La primera imagen me recuerda a Drácula, de Bram Stöker, por ese hombre empalado en medio de la nada. Pero no hay vampiros en esas cochas del Putumayo, sino la amenaza latente de algo peor que ha empezado por incendiar el pueblo de Alicia, la adolescente que llega a ese hospedaje decrépito solo accesible en balsa llamada La Sirga.
Uno de los mayores atractivos de la película es su riqueza visual. Y el aislamiento geográfico que forma las mentes de sus habitantes. Ese paraje acuático es absolutamente misterioso y bello, contradictorio, apacible y peligroso a una misma vez. Un paisaje donde el tiempo parece haberse ahogado. El interior de la casa flota en la penumbra y nunca en la oscuridad, las miradas y las pocas palabras apenas perturban el silencio de los pensamientos. ¿Será nuestra Alicia, la joven protagonista desesperada por ayuda, una especie de Alicia en el país de las pesadillas?

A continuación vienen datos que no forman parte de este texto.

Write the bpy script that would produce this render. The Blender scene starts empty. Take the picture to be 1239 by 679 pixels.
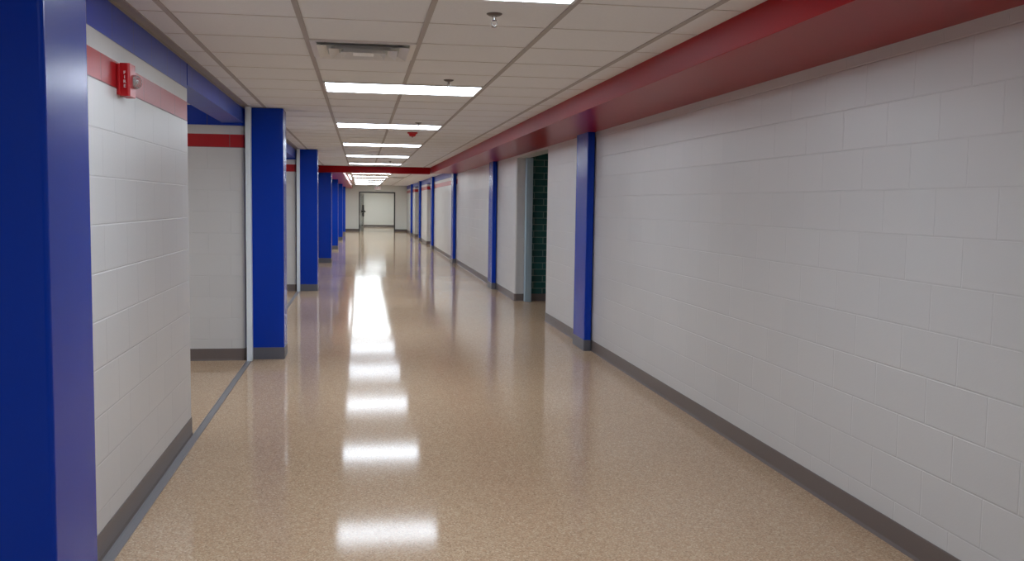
import bpy, bmesh, math
from mathutils import Vector, Matrix

C = bpy.context.scene.collection
PI = math.pi

# ---------------------------------------------------------------- dimensions (metres)
CAM_H = 1.534
ZC = 2.418            # ceiling height
XL, XR = -1.096, 2.413  # corridor faces of the block walls
XCOL = -0.736         # corridor face of the left columns
XE, YE = 51.0, 51.0   # end wall
YN = -6.0
GX0, GY0, TS = -0.903, 4.757, 0.6096
ZB = 2.255            # underside of the beams
HDR = 2.262           # underside of the block headers over the openings

# ---------------------------------------------------------------- material helpers
def srgb(r, g, b):
    f = lambda c: (c / 12.92) if c <= 0.04045 else ((c + 0.055) / 1.055) ** 2.4
    return (f(r / 255), f(g / 255), f(b / 255), 1)

class NT:
    def __init__(s, name):
        m = bpy.data.materials.new(name); m.use_nodes = True
        s.m = m; s.t = m.node_tree; s.t.nodes.clear()
        s.out = s.n('ShaderNodeOutputMaterial'); s.b = s.n('ShaderNodeBsdfPrincipled')
        s.l(s.b.outputs[0], s.out.inputs[0])
    def n(s, k, **kw):
        x = s.t.nodes.new(k)
        for a, v in kw.items(): setattr(x, a, v)
        return x
    def l(s, a, b): s.t.links.new(a, b)
    def math(s, op, a, b=None, c=None):
        x = s.n('ShaderNodeMath', operation=op)
        for i, v in enumerate((a, b, c)):
            if v is None: continue
            if isinstance(v, (int, float)): x.inputs[i].default_value = v
            else: s.l(v, x.inputs[i])
        return x.outputs[0]
    def mix(s, fac, a, b):
        x = s.n('ShaderNodeMix', data_type='RGBA')
        for i, v in ((0, fac), (6, a), (7, b)):
            if isinstance(v, (int, float, tuple)): x.inputs[i].default_value = v
            else: s.l(v, x.inputs[i])
        return x.outputs[2]
    def noise(s, vec, scale, detail=3, rough=0.6):
        x = s.n('ShaderNodeTexNoise'); x.inputs['Scale'].default_value = scale
        x.inputs['Detail'].default_value = detail; x.inputs['Roughness'].default_value = rough
        s.l(vec, x.inputs['Vector']); return x.outputs[0]
    def bump(s, h, strength, dist, normal=None):
        x = s.n('ShaderNodeBump'); x.inputs['Strength'].default_value = strength
        x.inputs['Distance'].default_value = dist; s.l(h, x.inputs['Height'])
        if normal: s.l(normal, x.inputs['Normal'])
        return x.outputs[0]

def paint(name, col, rough=0.3, spec=0.5, metal=0.0, nscale=60, nstr=0.08, vary=0.06):
    t = NT(name)
    pos = t.n('ShaderNodeNewGeometry').outputs['Position']
    nz = t.noise(pos, nscale)
    dark = tuple(c * (1 - vary) for c in col[:3]) + (1,)
    t.l(t.mix(nz, dark, col), t.b.inputs['Base Color'])
    t.b.inputs['Roughness'].default_value = rough
    t.b.inputs['Specular IOR Level'].default_value = spec
    t.b.inputs['Metallic'].default_value = metal
    if nstr: t.l(t.bump(nz, nstr, 0.002), t.b.inputs['Normal'])
    return t.m

WHITE = srgb(212, 210, 208)
RED = srgb(178, 22, 30)
BLUE = srgb(0, 57, 178)

def block_wall(name, shift, y0):
    """painted concrete block: joints, red stripe and blue top course (from y0 on)"""
    t = NT(name)
    pos = t.n('ShaderNodeNewGeometry').outputs['Position']
    sp = t.n('ShaderNodeSeparateXYZ'); t.l(pos, sp.inputs[0])
    X, Y, Z = sp.outputs
    u = t.math('ADD', t.math('ADD', X, Y), shift)
    cb = t.n('ShaderNodeCombineXYZ'); t.l(u, cb.inputs[0]); t.l(Z, cb.inputs[1])
    br = t.n('ShaderNodeTexBrick')
    t.l(cb.outputs[0], br.inputs['Vector'])
    br.inputs['Scale'].default_value = 1.0
    br.inputs['Brick Width'].default_value = 0.4064
    br.inputs['Row Height'].default_value = 0.2032
    br.inputs['Mortar Size'].default_value = 0.0045
    br.inputs['Mortar Smooth'].default_value = 0.6
    br.inputs['Color1'].default_value = (0.0, 0, 0, 1); br.inputs['Color2'].default_value = (1, 1, 1, 1)
    br.inputs['Mortar'].default_value = (.5, .5, .5, 1)
    fac = br.outputs['Fac']
    # paint colours
    tint = t.mix(br.outputs['Color'], tuple(c * .965 for c in WHITE[:3]) + (1,), WHITE)
    big = t.noise(pos, 1.3, 2)
    tint = t.mix(t.math('MULTIPLY', big, .10), tint, tuple(c * .8 for c in WHITE[:3]) + (1,))
    on = t.math('GREATER_THAN', Y, y0)
    r = t.math('MULTIPLY', t.math('MULTIPLY', t.math('GREATER_THAN', Z, 2.030), t.math('LESS_THAN', Z, 2.153)), on)
    b = t.math('MULTIPLY', t.math('GREATER_THAN', Z, 2.236), on)
    col = t.mix(r, tint, RED)
    col = t.mix(b, col, BLUE)
    col = t.mix(t.math('MULTIPLY', fac, t.math('MULTIPLY_ADD', t.math('ADD', r, b), .7, .03)), col, (0.12, .10, .10, 1))
    t.l(col, t.b.inputs['Base Color'])
    t.b.inputs['Roughness'].default_value = 0.34
    t.b.inputs['Specular IOR Level'].default_value = 0.5
    h = t.math('SUBTRACT', t.math('MULTIPLY', t.noise(pos, 90, 4, .7), .16), fac)
    t.l(t.bump(h, 0.48, 0.004), t.b.inputs['Normal'])
    return t.m

def green_brick():
    t = NT('dark_green_glazed_block')
    pos = t.n('ShaderNodeNewGeometry').outputs['Position']
    sp = t.n('ShaderNodeSeparateXYZ'); t.l(pos, sp.inputs[0])
    cb = t.n('ShaderNodeCombineXYZ'); t.l(t.math('ADD', sp.outputs[0], sp.outputs[1]), cb.inputs[0]); t.l(sp.outputs[2], cb.inputs[1])
    br = t.n('ShaderNodeTexBrick'); t.l(cb.outputs[0], br.inputs['Vector'])
    br.inputs['Scale'].default_value = 1; br.inputs['Brick Width'].default_value = .3048
    br.inputs['Row Height'].default_value = .1016; br.inputs['Mortar Size'].default_value = .006
    br.inputs['Color1'].default_value = srgb(24, 76, 76); br.inputs['Color2'].default_value = srgb(32, 92, 88)
    br.inputs['Mortar'].default_value = srgb(112, 138, 132)
    t.l(br.outputs['Color'], t.b.inputs['Base Color'])
    t.b.inputs['Roughness'].default_value = .2
    t.l(t.bump(t.math('SUBTRACT', 1, br.outputs['Fac']), .4, .004), t.b.inputs['Normal'])
    return t.m

def speckled_floor():
    t = NT('speckled_epoxy_terrazzo')
    pos = t.n('ShaderNodeNewGeometry').outputs['Position']
    v = t.n('ShaderNodeTexVoronoi'); v.inputs['Scale'].default_value = 150; t.l(pos, v.inputs['Vector'])
    sep = t.n('ShaderNodeSeparateColor'); t.l(v.outputs['Color'], sep.inputs[0])
    ramp = t.n('ShaderNodeValToRGB'); ramp.color_ramp.interpolation = 'CONSTANT'
    e = ramp.color_ramp.elements
    stops = [(0, (189, 160, 129)), (.16, (202, 177, 147)), (.36, (181, 152, 122)), (.52, (208, 185, 154)),
             (.66, (193, 156, 124)), (.78, (165, 135, 108)), (.86, (222, 202, 172)), (.94, (147, 120, 95))]
    e[0].position, e[0].color = stops[0][0], srgb(*stops[0][1])
    e[1].position, e[1].color = stops[1][0], srgb(*stops[1][1])
    for p, c in stops[2:]:
        k = e.new(p); k.color = srgb(*c)
    t.l(sep.outputs[0], ramp.inputs[0])
    n2 = t.noise(pos, 45, 3)
    col = t.mix(t.math('MULTIPLY', n2, .5), ramp.outputs[0], srgb(188, 160, 132))
    big = t.noise(pos, 1.1, 3)
    col = t.mix(t.math('MULTIPLY', big, .35), col, srgb(180, 148, 120))
    t.l(col, t.b.inputs['Base Color'])
    rn = t.noise(pos, 0.9, 3)
    t.l(t.math('MULTIPLY_ADD', rn, .05, .06), t.b.inputs['Roughness'])
    t.b.inputs['Coat Weight'].default_value = .0
    t.b.inputs['Coat Roughness'].default_value = .05
    t.b.inputs['Specular IOR Level'].default_value = 0.05
    wav = t.noise(pos, 2.2, 1, .4)
    b1 = t.bump(wav, .02, .003)
    t.l(t.bump(t.noise(pos, 160, 2), .04, .0006, b1), t.b.inputs['Normal'])
    return t.m

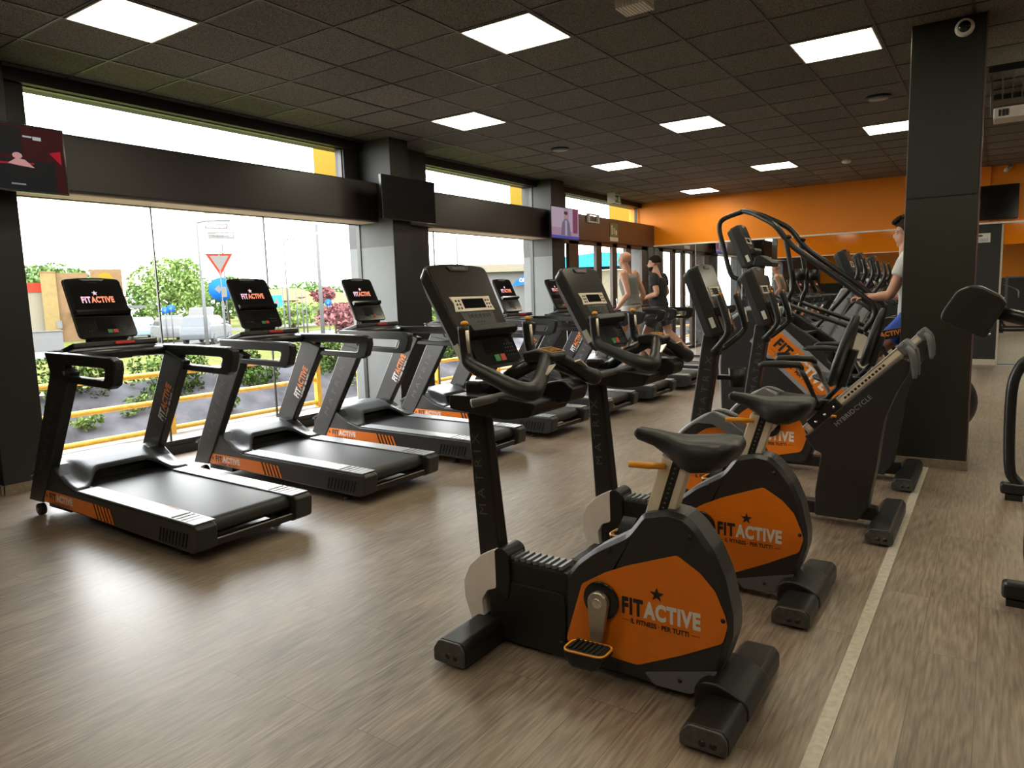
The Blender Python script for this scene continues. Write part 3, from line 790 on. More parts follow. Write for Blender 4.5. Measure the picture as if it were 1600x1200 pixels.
    be = MB().grid(r).build('running_belt', 'belt', t, fixn=False)
    be.data.update()
    b = MB().box(-3.84, -3.77, Y-.29, Y+.29, .075, .115); b.build('rear_bar', 'metalblack', t, bevel=.006)
    MB().box(-3.772, -3.768, Y-.27, Y+.27, .118, .124).build('chrome_strip', 'chrome', t)
    # motor hood
    rows = []
    def side(x):
        K_ = [(-5.86, .30), (-5.70, .375), (-5.60, .415), (-5.50, .39), (-5.40, .335), (-5.30, .290), (-5.17, .262)]
        for (a, za), (b_, zb) in zip(K_, K_[1:]):
            if x <= b_: return za + (zb-za)*max(0, (x-a))/(b_-a)
        return .262
    def mid(x):
        K_ = [(-5.86, .33), (-5.78, .41), (-5.65, .43), (-5.50, .415), (-5.35, .365), (-5.25, .315), (-5.17, .285)]
        for (a, za), (b_, zb) in zip(K_, K_[1:]):
            if x <= b_: return za + (zb-za)*max(0, (x-a))/(b_-a)
        return .285
    nx = 16; ny = 24
    for i in range(nx+1):
        row = []
        for k in range(ny+1):
            yy = -1 + 2*k/ny; a = abs(yy)
            lip = -5.17 - .17*(1 - min(1, max(0, (a-.45)/.35))**1.0) if a < .8 else -5.17
            x = -5.86 + (lip + 5.86)*i/nx
            w_ = min(1, max(0, (a-.55)/.25)); w_ = w_*w_*(3-2*w_)
            z = mid(x)*(1-w_) + side(x)*w_
            row.append(Vector((x, Y + yy*.412, z)))
        rows.append(row)
    # thickness: fold the surface under
    fl = [[Vector((v.x, v.y, v.z-.02)) for v in r_] for r_ in rows]
    b = MB().grid(rows).grid(fl)
    n = len(rows[0])
    o1 = 0; o2 = len(rows)*n
    for k in range(n-1):
        b.f.append((o1+(nx)*n+k, o1+(nx)*n+k+1, o2+nx*n+k+1, o2+nx*n+k)); b.m.append(0); b.sm.append(False)
        b.f.append((o1+k, o1+k+1, o2+k+1, o2+k)); b.m.append(0); b.sm.append(False)
    for i in range(nx):
        for k in (0, n-1):
            b.f.append((o1+i*n+k, o1+(i+1)*n+k, o2+(i+1)*n+k, o2+i*n+k)); b.m.append(0); b.sm.append(False)
    b.build('motor_hood', 'hood', t)
    MB().box(-5.85, -5.42, Y-.40, Y+.40, .11, .30).build('motor_box', 'plastic', t)
    # cross bar under the console
    P = [(-5.30+.16*math.cos(math.pi*k/12-math.pi/2)-.02, Y-.39+.78*k/12, 1.165+.015*math.sin(math.pi*k/12)) for k in range(13)]
    b = MB().tube(P, [.036]*13, 10, flat=1.0); cb = b.build('cross_bar', 'metalblack', t)
    b = MB().obox((-5.36, Y, 1.215), (1, 0, .25), (0, 1, 0), (-.25, 0, 1), .13, .30, .022); b.build('accessory_deck', 'plastic', t, bevel=.012)
    b = MB().obox((-5.25, Y+.05, 1.243), (1, 0, .25), (0, 1, 0), (-.25, 0, 1), .03, .07, .012); b.build('stop_key', 'red', t, bevel=.006)
    b = MB().obox((-5.16, Y-.01, 1.17), (1, 0, 0), (0, 1, 0), (0, 0, 1), .03, .06, .03); b.build('sensor_block', 'plastic', t, bevel=.01)
    b = MB().loft([[Vector((-5.40+dx*.05, Y+dy*.12, 1.22)) for dx, dy in ((-1, -1), (1, -1), (1, 1), (-1, 1))], [Vector((-5.37+dx*.035, Y+dy*.14, 1.31)) for dx, dy in ((-1, -1), (1, -1), (1, 1), (-1, 1))]], smooth=False)
    b.build('console_neck', 'plastic', t, bevel=.005)
    console(t, Y, (-5.325, 1.285), (-5.53, 1.715), .205, .212, .055, 'tread')
    return t
proto = make_treadmill()
T_LABELS = ['treadmill nearest the viewer, at the left window beside the dark column', 'second treadmill from the left, in front of the window glass',
            'third treadmill from the left, before the first grey window column', 'fourth treadmill, its console hidden behind the nearest bike console',
            'fifth treadmill, its console just right of the nearest bike console', 'sixth treadmill, seen between the two upright bike consoles',
            'treadmill with the bald man in a grey tank top on it', 'farthest treadmill, with the dark-haired man in black on it']
treads = []
for i, lab in enumerate(T_LABELS):
    o = proto if i == 0 else copy_tree(proto)
    o.location = (-4.8, 2.64 + 1.32*i, 0)
    o.matrix_basis = Matrix.Translation(o.location)
    tag(o, lab, 'treadmill', 'row of treadmills facing the windows'); treads.append(o)
K['endcap'] = mat('worn grey end cap', (.060, .058, .055), .38, noise=.3, nscale=40)
# ---------------------------------------------------------------- upright bike
def stabilizer(root, x0, x1, y0, y1, h, name):
    xm = (x0+x1)/2
    sec = rpoly([(x0, .012), (x0, h*.62), (x0+.03, h), (x1-.02, h*1.02), (x1, h*.75), (x1, .012)], .012)
    st = MB().prism(sec, y0+.012, y1-.012, 'y').build(name, 'plastic', root, bevel=.005)
    for ya, yb in ((y0, y0+.012), (y1-.012, y1)):
        c = [(xm+(x-xm)*.97, z*.97+.002) for x, z in sec]
        e = MB().prism(c, ya, yb, 'y').build('end_cap', 'endcap', st, bevel=.004)
        yo = y0-.0008 if ya == y0 else y1+.0008
        b = MB()
        for q in (-.002, .035): b.cyl((xm+q, yo, h*.45), (xm+q, yo+(.002 if ya == y0 else -.002), h*.45), .012, 14)
        b.build('screw_hole', 'ink', e)
    b = MB()
    for yy in (y0+.08, y1-.08): b.cyl((xm, yy, 0), (xm, yy, .014), .02, 12)
    b.build('rubber_foot', 'rubber', st)
    return st

def shell_with_decal(t, Y, outline, decal, half, logo_o, logo_w, logo_h, slope=0.0, m='darkgrey', reverse=True):
    sec = lambda d, y: [Vector((p[0], y, p[1])) for p in inset(outline, d)]
    sh = MB().loft([sec(.017, Y-half), sec(.0, Y-half+.020), sec(0, Y+half-.020), sec(.017, Y+half)], smooth=False).build('body_shell', m, t, bevel=.003)
    for s in (-1, 1):
        yo = Y + s*(half+.0005)
        MB().prism(decal, yo, yo + s*.004, 'y').build('orange_side_panel', 'org', sh)
        b = MB()
        if s < 0: put_logo(b, (logo_o[0], yo-.0055, logo_o[1]), (1, 0, slope), (-slope, 0, 1), logo_w, logo_h)
        else: put_logo(b, (logo_o[0]+logo_w, yo+.0055, logo_o[1]), (-1, 0, -slope), (-slope, 0, 1), logo_w, logo_h)
        b.build('panel_logo', ['ink', 'letter'], sh, fixn=False)
    return sh

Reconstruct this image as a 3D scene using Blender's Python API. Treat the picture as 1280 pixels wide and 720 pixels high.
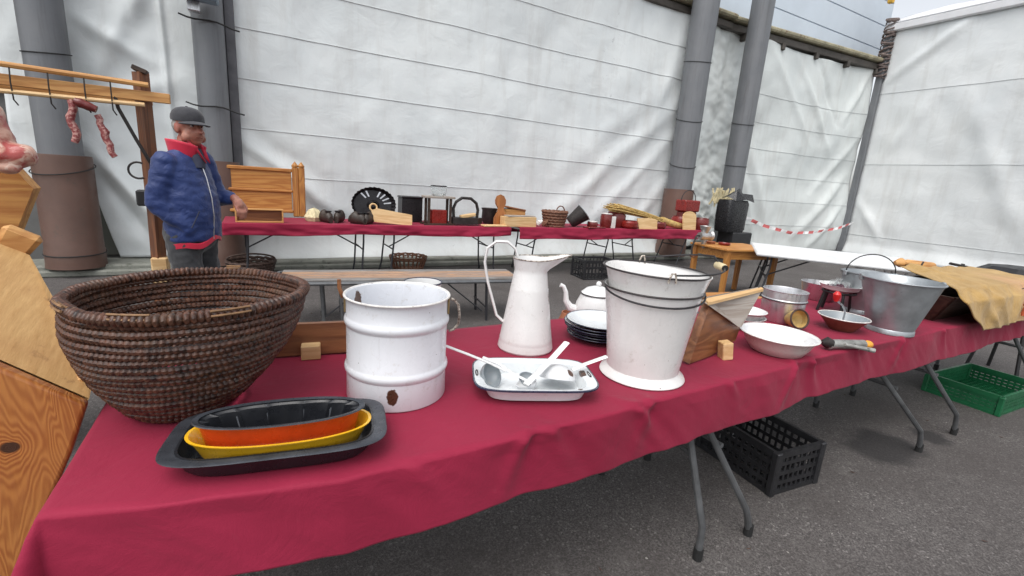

Una rutina invencible esboza de manera lenta y tediosa la cíclica dinámica en La Sirga. Una dinámica a la que Alicia tiene que acogerse. Hay un familiar lejano que la espía mientras ella se desviste. También un joven balsero que parece enamorado de aquella criatura nueva y extraña llamada Alicia. Y una amenaza de violencia armada y narcotráfico. Hay todo eso y pocos rastros del mundo civilizado. Sólo pocas personas, truchas, lluvia, viento y agua, agua por todos lados.
La Sirga, ya estrenada en el pasado Cannes, está hecha para ver la vida mientras pasan los días. ¿Pero acaso es vida lo que sucede a diario en La Sirga? ¿Alguien quiere que esos días cambien alguna vez? ¿La guerrilla y los guerrilleros vendrán y barrerán con todo? ¿El futuro todavía espera por Alicia?
Con una formidable economía de recursos, William Vega construye esta historia (su opera prima) de una violencia y tensiones contenidas, disimuladas por el preciosismo con el que ha sido filmada y la contundente naturalidad de las actuaciones. Una casa destartalada que parece observar la vida de quienes la habitan es básicamente el lugar en que transcurre gran parte de la película. Todo parece detenido en La Sirga, incluso el lente y los encuadres, como pinturas impresionistas reales pintándose en tiempo real. Un planteamiento estético que recuerda la filmografía del coreano Kim Ki-duk, especialmente la poesía visual de Primavera, verano, otoño, invierno… primavera. El Premio Especial del Jurado en el Festival de Lima le hace una gran justicia.